Now I don't know, perhaps that is a standard turnover in apartment house rentals. Certainly feels wrong to me, though. And why are they all moving out? I'm starting to fear that when my year's lease is up, my rent is going to double! And that will be next month! But I can't move! For one thing, I LOVE this apartment, and for another, I don't make enough money to move! No one is going to rent to me; you need to make at least three times what your rent is, in order to get any kind of clean, well-lighted place, and plus, you have to pay first, last and security deposit! No can do.

She is the sixth, I've thought it out carefully. And one is still empty.

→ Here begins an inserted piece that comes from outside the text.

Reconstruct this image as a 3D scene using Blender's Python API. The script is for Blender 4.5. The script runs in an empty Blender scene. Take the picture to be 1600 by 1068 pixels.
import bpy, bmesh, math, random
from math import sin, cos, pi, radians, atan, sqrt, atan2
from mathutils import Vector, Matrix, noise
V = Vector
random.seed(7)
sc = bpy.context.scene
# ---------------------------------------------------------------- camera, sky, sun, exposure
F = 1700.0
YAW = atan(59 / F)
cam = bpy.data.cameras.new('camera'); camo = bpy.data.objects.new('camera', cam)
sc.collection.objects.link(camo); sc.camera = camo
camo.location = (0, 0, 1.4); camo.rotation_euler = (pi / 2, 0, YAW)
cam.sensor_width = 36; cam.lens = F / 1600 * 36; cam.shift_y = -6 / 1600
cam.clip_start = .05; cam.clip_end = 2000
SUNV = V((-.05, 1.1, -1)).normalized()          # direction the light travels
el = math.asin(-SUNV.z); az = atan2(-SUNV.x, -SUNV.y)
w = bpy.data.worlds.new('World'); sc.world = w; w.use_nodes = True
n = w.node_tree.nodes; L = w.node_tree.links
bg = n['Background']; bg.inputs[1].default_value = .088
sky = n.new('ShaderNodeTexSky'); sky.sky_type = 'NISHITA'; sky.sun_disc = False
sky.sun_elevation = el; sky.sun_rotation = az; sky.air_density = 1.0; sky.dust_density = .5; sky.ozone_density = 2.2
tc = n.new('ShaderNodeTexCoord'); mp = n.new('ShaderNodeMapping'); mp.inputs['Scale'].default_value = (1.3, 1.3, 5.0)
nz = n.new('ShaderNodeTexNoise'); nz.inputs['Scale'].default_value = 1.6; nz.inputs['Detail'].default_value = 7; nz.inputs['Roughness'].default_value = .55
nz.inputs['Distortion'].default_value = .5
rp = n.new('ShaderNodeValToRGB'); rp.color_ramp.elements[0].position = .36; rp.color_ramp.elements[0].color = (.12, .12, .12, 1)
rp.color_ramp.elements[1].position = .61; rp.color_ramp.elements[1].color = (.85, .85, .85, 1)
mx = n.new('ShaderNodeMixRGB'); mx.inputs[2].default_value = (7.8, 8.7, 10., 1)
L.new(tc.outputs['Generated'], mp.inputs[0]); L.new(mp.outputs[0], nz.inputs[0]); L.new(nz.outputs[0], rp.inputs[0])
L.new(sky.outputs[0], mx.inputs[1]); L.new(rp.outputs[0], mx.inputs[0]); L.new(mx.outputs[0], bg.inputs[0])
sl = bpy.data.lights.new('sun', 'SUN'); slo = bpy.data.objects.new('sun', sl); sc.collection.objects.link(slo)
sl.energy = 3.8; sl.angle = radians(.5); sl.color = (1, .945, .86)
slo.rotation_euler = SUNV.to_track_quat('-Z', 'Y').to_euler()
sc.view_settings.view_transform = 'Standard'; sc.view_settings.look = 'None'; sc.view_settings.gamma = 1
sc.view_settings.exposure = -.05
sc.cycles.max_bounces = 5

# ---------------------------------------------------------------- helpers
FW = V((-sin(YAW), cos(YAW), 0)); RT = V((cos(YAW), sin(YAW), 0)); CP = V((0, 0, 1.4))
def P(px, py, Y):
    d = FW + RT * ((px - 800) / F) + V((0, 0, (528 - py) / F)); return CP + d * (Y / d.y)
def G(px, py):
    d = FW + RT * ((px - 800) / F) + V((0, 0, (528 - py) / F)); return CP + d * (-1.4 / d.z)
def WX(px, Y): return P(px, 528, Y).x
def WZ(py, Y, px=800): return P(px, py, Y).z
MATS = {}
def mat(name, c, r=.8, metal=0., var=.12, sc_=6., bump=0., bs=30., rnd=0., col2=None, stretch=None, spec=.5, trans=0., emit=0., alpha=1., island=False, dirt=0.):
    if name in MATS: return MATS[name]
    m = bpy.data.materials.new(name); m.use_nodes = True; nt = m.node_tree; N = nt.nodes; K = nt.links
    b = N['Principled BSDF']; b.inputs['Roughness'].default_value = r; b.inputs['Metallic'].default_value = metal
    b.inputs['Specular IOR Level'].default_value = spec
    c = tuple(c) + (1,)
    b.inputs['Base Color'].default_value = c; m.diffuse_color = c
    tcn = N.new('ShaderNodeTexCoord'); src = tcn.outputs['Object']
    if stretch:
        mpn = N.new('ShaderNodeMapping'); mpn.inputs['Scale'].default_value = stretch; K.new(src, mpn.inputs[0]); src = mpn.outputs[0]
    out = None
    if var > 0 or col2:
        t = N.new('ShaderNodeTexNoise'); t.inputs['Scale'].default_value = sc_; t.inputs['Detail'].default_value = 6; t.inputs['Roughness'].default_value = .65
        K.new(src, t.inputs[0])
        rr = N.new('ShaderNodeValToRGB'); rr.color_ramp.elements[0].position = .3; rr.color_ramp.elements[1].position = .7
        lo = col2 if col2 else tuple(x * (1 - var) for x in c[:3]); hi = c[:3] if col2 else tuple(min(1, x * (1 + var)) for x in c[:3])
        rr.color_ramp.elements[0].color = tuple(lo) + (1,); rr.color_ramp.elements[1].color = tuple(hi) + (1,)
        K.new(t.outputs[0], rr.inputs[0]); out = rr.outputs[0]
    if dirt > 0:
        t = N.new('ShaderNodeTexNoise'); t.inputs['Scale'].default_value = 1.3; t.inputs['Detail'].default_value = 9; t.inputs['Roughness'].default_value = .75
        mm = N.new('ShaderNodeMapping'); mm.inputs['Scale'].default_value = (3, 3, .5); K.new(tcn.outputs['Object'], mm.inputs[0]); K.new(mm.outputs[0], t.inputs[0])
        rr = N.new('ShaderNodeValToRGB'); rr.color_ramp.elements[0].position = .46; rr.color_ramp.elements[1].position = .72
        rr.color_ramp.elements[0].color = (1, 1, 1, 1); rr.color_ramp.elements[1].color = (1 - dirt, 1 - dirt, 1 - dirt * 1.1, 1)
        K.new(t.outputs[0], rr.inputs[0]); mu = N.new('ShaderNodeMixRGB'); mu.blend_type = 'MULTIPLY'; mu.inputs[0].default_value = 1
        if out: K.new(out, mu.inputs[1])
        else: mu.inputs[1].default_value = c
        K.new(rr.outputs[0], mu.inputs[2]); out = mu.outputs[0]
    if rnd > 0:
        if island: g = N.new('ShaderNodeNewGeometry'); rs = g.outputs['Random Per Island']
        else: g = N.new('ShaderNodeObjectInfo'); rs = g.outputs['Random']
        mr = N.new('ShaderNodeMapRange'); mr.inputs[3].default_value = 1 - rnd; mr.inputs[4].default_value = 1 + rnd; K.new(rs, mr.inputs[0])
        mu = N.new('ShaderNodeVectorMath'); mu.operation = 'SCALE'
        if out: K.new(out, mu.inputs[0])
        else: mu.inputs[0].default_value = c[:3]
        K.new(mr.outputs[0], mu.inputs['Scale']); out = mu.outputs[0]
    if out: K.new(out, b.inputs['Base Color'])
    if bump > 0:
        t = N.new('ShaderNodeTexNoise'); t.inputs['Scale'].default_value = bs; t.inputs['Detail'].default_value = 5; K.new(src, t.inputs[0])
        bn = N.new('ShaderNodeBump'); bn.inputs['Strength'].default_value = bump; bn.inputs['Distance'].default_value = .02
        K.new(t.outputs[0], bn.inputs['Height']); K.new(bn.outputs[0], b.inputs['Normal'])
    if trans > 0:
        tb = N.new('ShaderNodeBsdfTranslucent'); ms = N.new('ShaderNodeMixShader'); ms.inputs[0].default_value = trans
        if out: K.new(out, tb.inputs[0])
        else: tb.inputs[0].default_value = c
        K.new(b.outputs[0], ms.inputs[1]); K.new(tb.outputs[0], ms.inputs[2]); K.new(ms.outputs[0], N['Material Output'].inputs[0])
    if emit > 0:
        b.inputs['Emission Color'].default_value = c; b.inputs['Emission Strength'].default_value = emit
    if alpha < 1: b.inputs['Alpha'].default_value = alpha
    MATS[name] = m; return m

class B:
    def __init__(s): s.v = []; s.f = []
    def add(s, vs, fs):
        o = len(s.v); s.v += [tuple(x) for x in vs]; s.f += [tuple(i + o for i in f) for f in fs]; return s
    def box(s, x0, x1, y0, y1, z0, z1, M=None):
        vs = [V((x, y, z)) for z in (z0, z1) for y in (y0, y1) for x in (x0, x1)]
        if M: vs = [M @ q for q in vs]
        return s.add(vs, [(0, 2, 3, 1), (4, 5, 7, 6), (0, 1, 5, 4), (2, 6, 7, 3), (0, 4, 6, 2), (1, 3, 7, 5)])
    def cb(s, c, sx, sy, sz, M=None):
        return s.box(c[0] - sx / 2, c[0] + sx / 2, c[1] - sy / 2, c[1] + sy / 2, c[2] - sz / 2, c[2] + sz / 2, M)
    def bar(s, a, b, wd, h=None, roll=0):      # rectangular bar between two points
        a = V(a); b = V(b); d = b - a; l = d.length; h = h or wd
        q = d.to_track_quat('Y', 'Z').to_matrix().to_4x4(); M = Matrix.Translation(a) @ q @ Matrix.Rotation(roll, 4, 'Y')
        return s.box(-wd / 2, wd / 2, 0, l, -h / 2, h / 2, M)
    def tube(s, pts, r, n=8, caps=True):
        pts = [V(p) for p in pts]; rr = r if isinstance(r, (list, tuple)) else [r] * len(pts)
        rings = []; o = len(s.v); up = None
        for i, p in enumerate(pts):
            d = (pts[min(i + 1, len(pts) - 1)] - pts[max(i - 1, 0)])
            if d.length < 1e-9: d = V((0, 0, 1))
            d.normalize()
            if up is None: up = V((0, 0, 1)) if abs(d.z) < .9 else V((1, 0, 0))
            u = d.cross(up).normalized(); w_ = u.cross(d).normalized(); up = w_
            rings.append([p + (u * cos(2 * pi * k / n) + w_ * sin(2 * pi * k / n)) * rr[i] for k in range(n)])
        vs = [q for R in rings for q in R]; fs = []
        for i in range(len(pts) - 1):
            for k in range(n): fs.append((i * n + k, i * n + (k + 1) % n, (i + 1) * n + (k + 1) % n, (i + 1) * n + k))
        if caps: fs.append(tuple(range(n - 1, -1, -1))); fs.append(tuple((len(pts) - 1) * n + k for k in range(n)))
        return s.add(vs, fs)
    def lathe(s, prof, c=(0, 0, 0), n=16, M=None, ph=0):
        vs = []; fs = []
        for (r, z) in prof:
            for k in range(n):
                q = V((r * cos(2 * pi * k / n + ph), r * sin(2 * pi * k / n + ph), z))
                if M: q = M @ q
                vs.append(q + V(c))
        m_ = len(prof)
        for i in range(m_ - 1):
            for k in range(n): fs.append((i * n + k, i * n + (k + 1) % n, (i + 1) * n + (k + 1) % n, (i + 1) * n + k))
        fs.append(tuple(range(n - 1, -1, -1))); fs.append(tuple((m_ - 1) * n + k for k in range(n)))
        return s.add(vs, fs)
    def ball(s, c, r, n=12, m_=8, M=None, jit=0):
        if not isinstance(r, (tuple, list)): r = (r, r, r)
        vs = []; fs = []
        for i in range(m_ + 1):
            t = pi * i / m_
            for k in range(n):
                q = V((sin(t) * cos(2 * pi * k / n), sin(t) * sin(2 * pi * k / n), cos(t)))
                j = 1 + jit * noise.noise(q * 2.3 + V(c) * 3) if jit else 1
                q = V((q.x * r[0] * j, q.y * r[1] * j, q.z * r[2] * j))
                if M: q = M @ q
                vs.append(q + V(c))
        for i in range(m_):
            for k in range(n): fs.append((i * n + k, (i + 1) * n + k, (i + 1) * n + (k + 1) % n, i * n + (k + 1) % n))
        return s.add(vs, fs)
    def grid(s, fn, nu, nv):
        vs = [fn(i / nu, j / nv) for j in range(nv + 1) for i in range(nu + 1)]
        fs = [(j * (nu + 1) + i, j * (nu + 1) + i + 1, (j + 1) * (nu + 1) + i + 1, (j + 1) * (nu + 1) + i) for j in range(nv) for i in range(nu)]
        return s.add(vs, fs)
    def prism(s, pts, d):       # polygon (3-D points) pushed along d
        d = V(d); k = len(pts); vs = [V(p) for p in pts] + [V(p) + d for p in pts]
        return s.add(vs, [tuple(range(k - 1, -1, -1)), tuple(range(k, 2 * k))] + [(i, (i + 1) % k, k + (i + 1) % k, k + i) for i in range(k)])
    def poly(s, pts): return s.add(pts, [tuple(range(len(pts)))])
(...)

As Kathy's will be by tomorrow.

Sigh...well, I guess I can't do anything about this. So try not to stress, Elisabeth. Okay.

Anybody want to move in to a lovely first floor apartment?

Wednesday, September 1, 2010

Wind and water, foam and wave

I would just like to take this opportunity to mention how very happy I am about the weather. It feels to me as though a corner has been turned -- a bridge has been crossed. And this might not be true, alas -- Auntie Cousin did give me a self-important warning about how much hot weather we are still sure to have in store -- but it certainly FEELS that way!

Monday morning, I woke up to a thick soft grey cloud cover and tiny delicate rain drops that barely registered on the windshield. Tuesday, there were actually puddles on the street, and the cars made that driving-on-wet-pavement sound -- shussh, shussh. This morning, though, there is all the evidence of a wild and windy night -- a western wind! The bird feeder was blown down, and the tall circle of iris stalks was blown down flat and there are quite a few leaves on the ground.

You know, I wrote several poems about the wind, back in the day when I wrote poetry, particularly one that I remember well, about the wind from the sea, but the ones that keep going through my head over and over again are neither of them mine. Nor do I remember who wrote them. Who, for example, wrote this? **

"Wind from the sea!
O wind from the sea!
Blow lustily,
Gustily,
Over the sea!
With thy blast of thunder,
O tear me asunder,
Annihilate me!
And scatter my dust,
My mud and my rust,
Fustily
Dustily
Blind and a-blunder..."

and it ended -

"O wind! O water! No death! No grave!"

Pretty intoxicating for a ten-year-old.

Reminds me that when I was doing all this poetry writing, I was confused about the direction that wind goes -- I mean, do you call a wind the west wind if it is blowing out of the west, or towards the west? (Yes, I do know now!) But at the time it seemed very difficult to know (couldn't just go and ask someone!) and so I avoided my question by referring to the sea a lot, just as this poem does.

In any case, it gives me an overall, underlying sensation of settled, world-without-end happiness, a subterranean joy that flickers away, even as I drive the car, file the paperwork, answer the phone, wash the dishes. This is me! This is who I am! I am, apparently, as my mother was always telling me worriedly that I wasn't, but clearly I am, the merest weather-dominated animal. Wind + Rain = Elisabeth's Happiness.

** Wow, I looked for a long time (online, of course) for any bit of that quoted chunk of poetry, and could not find it. And then when I finally remembered this at home, and took down the book of poetry I thought it was in (turned out not to be, but it was in the second book! A Louis Untermayer collection from Calvert School) I found it. Her name is Irene Rutherford McLeod, and she was A.A. Milne's sister-in-law, and Christopher Robin's mother-in-law! These English people, always marrying their cousins!

Interesting, too, to realize that just because this is her poem that mattered most to ME, does not mean that it mattered most to anyone else! Hence its lack of appearance online. In fact, even with her name added, that poem does not arise. I guess it's just you and me, Louis!